Reproduce all the material exactly, minus any pictures it holds.
-- Start of COLLECTED DATA --
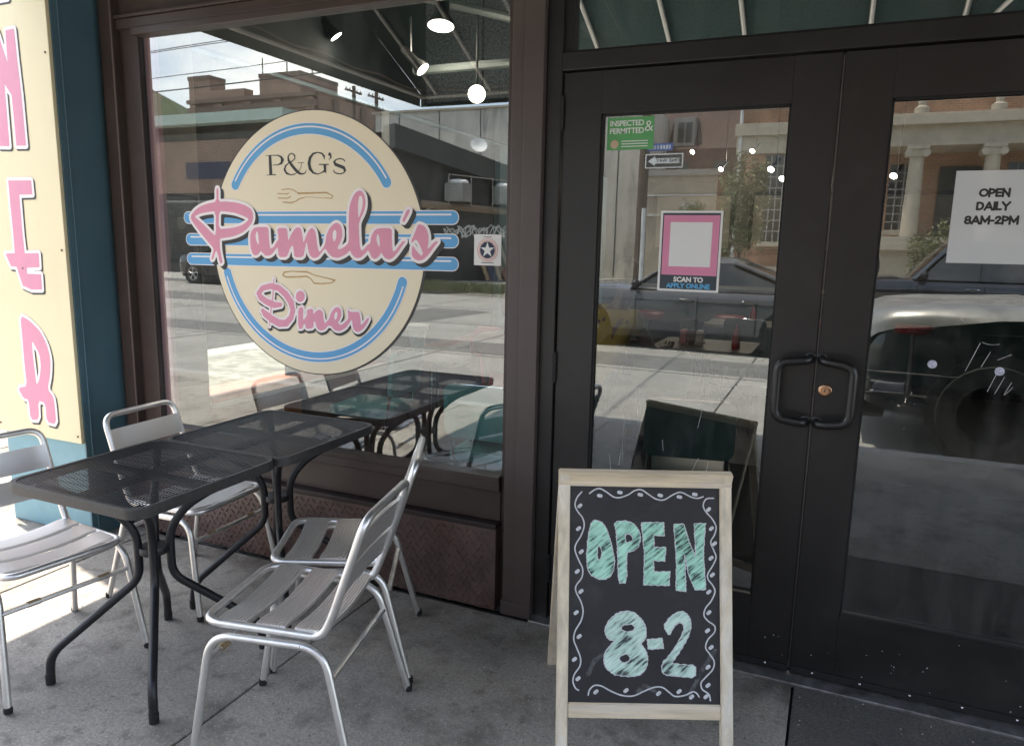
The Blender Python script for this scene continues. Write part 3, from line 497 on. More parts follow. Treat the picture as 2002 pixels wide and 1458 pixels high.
for a in (('window_pane', M['glass'], -3.06, -1.14, .56, 2.44, .020, bld), ('transom_pane', M['glasst'], -.89, .89, 2.17, 2.83, .022, bld)):
    fixpane(pane(*a))
s = MB(); s.box((-3.2, .38, .58), (-3.194, 4.2, 2.45)); s.build('side_window_pane', M['tinted'], bld)
part('threshold', M['steelstrip'], [((-.985, -.062, -.01), (1.02, .02, .008))], bev=.003)
# doors: leaf > pane, handle, hinge, rivet
def door(x0, x1, g0, g1, hx, sgn):
    s = MB()
    for a, b in (((x0, .0, .012), (g0, .045, 2.108)), ((g1, .0, .012), (x1, .045, 2.108)), ((g0, .0, 1.963), (g1, .045, 2.108)), ((g0, .0, .012), (g1, .045, .262))): s.bbox(a, b, .002)
    d = s.build('door_leaf', M['bronze'], bld)
    part('glazing_stop', M['gasket'], [((g0, .006, .262), (g0+.007, .03, 1.963)), ((g1-.007, .006, .262), (g1, .03, 1.963)), ((g0, .006, 1.956), (g1, .03, 1.963))], d, 0)
    part('glazing_bead', M['bronze'], [((g0+.003, -.004, .262), (g1-.003, .02, .278))], d, .003)
    fixpane(pane('door_pane', M['glassd'], g0, g1, .262, 1.963, .020, d))
    s = MB()
    s.tube(rpath([(hx, .0, 1.148), (hx+sgn*.004, -.052, 1.146), (hx+sgn*.098, -.058, 1.135), (hx+sgn*.098, -.058, .945), (hx+sgn*.004, -.052, .934), (hx, .0, .932)], .035, 6), .0145, 12)
    for z in (1.148, .932): s.lathe([(.019, .0), (.019, -.006), (.014, -.008)], (hx, 0, z), 14, 'y')
    s.build('pull_handle', mat('black_handle', (.018, .0175, .017), .35), d, True)
    s = MB(); s.bbox((x0+.004, -.006, .018), (x1-.004, .0, .040), .002); s.build('door_sweep', M['gasket'], d)
    k = 0
    for x in np.arange(x0+.075, x1, .153):
        s = MB(); s.lathe([(.0035, -.006), (.0035, -.008), (.0018, -.0095)], (x, 0, .031), 8, 'y'); s.build('rivet', M['chrome'], d, True)
    return d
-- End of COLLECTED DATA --
### ANSWER BELOW
The Blender Python script for this scene continues. Write part 3, from line 497 on. More parts follow. Treat the picture as 2002 pixels wide and 1458 pixels high.
for a in (('window_pane', M['glass'], -3.06, -1.14, .56, 2.44, .020, bld), ('transom_pane', M['glasst'], -.89, .89, 2.17, 2.83, .022, bld)):
    fixpane(pane(*a))
s = MB(); s.box((-3.2, .38, .58), (-3.194, 4.2, 2.45)); s.build('side_window_pane', M['tinted'], bld)
part('threshold', M['steelstrip'], [((-.985, -.062, -.01), (1.02, .02, .008))], bev=.003)
# doors: leaf > pane, handle, hinge, rivet
def door(x0, x1, g0, g1, hx, sgn):
    s = MB()
    for a, b in (((x0, .0, .012), (g0, .045, 2.108)), ((g1, .0, .012), (x1, .045, 2.108)), ((g0, .0, 1.963), (g1, .045, 2.108)), ((g0, .0, .012), (g1, .045, .262))): s.bbox(a, b, .002)
    d = s.build('door_leaf', M['bronze'], bld)
    part('glazing_stop', M['gasket'], [((g0, .006, .262), (g0+.007, .03, 1.963)), ((g1-.007, .006, .262), (g1, .03, 1.963)), ((g0, .006, 1.956), (g1, .03, 1.963))], d, 0)
    part('glazing_bead', M['bronze'], [((g0+.003, -.004, .262), (g1-.003, .02, .278))], d, .003)
    fixpane(pane('door_pane', M['glassd'], g0, g1, .262, 1.963, .020, d))
    s = MB()
    s.tube(rpath([(hx, .0, 1.148), (hx+sgn*.004, -.052, 1.146), (hx+sgn*.098, -.058, 1.135), (hx+sgn*.098, -.058, .945), (hx+sgn*.004, -.052, .934), (hx, .0, .932)], .035, 6), .0145, 12)
    for z in (1.148, .932): s.lathe([(.019, .0), (.019, -.006), (.014, -.008)], (hx, 0, z), 14, 'y')
    s.build('pull_handle', mat('black_handle', (.018, .0175, .017), .35), d, True)
    s = MB(); s.bbox((x0+.004, -.006, .018), (x1-.004, .0, .040), .002); s.build('door_sweep', M['gasket'], d)
    k = 0
    for x in np.arange(x0+.075, x1, .153):
        s = MB(); s.lathe([(.0035, -.006), (.0035, -.008), (.0018, -.0095)], (x, 0, .031), 8, 'y'); s.build('rivet', M['chrome'], d, True)
    return d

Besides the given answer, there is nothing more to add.